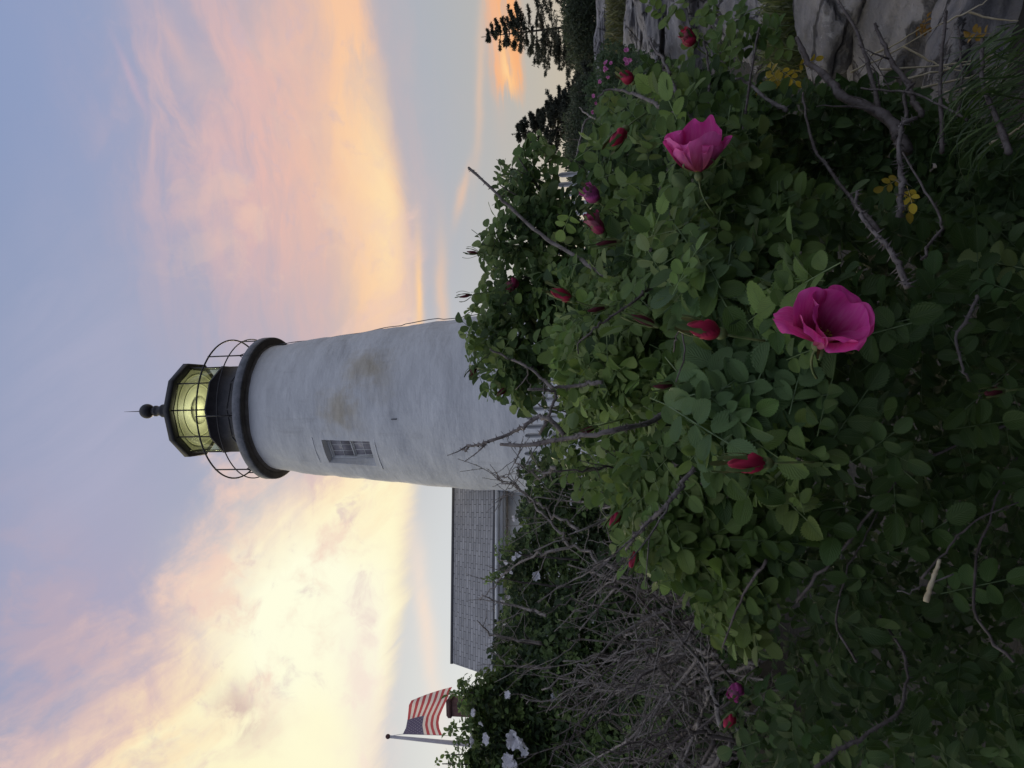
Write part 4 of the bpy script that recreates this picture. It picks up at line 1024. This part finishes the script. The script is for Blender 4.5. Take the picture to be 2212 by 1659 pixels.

...

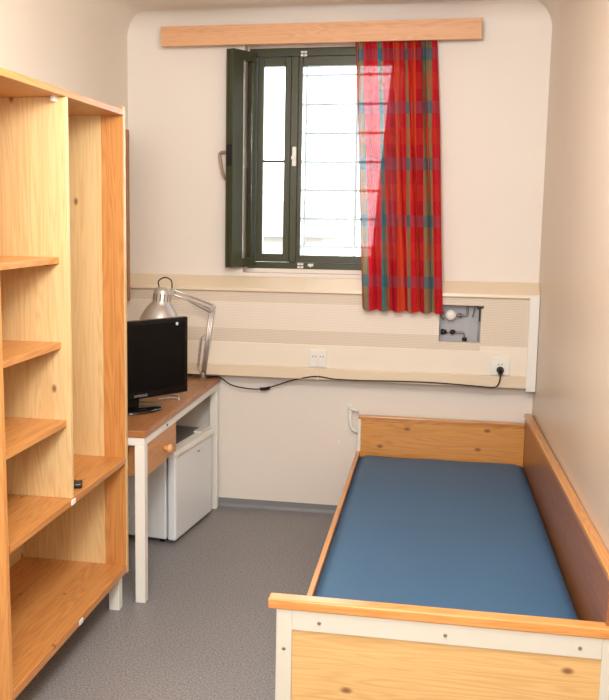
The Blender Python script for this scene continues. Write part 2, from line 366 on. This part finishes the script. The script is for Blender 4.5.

==

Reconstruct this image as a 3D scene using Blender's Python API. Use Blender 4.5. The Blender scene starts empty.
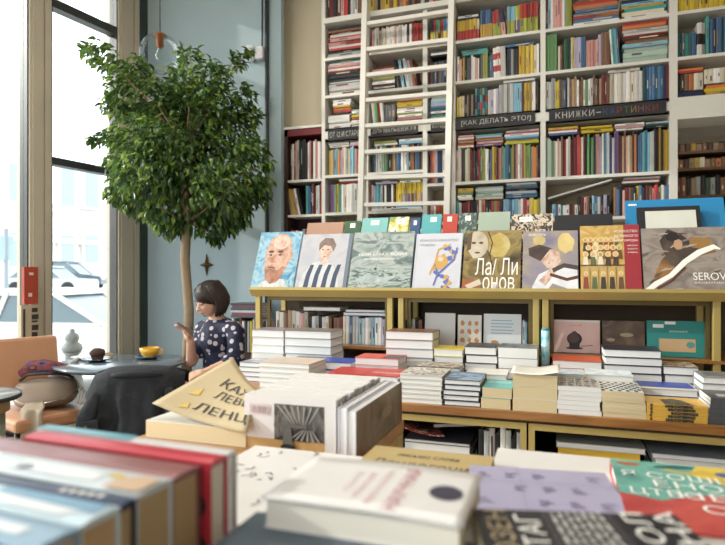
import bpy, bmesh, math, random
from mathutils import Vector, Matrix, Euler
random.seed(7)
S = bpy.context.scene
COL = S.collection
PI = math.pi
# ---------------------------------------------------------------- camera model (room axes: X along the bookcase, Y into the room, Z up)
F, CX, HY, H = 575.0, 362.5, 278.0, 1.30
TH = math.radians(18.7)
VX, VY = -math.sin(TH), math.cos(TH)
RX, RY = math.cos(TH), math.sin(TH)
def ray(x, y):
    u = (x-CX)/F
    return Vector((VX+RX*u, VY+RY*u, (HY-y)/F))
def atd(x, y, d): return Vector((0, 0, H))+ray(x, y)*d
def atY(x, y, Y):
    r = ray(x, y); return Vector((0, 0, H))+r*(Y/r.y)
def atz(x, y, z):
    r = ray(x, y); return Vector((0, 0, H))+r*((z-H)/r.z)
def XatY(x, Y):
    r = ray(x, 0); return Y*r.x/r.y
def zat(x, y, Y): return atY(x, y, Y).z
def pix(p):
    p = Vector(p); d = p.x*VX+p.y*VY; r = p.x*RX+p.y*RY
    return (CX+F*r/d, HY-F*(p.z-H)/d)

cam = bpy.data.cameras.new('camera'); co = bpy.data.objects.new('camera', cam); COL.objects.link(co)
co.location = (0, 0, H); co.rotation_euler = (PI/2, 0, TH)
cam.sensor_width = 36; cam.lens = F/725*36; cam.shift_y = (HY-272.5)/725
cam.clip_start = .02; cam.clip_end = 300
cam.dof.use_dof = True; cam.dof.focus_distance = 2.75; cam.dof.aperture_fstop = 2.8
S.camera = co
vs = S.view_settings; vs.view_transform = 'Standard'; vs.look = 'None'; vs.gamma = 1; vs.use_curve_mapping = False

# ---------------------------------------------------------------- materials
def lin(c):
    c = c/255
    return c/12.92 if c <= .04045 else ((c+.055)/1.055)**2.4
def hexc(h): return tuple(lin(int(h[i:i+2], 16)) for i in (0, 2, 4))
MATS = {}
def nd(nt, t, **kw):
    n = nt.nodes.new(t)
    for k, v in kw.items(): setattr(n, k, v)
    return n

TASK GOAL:
Gather and return every line that holds the string "Python".

THE SOLUTION:
The Blender Python script for this scene continues. Write part 2, from line 366 on. This part finishes the script. The script is for Blender 4.5.
Reconstruct this image as a 3D scene using Blender's Python API. Use Blender 4.5. The Blender scene starts empty.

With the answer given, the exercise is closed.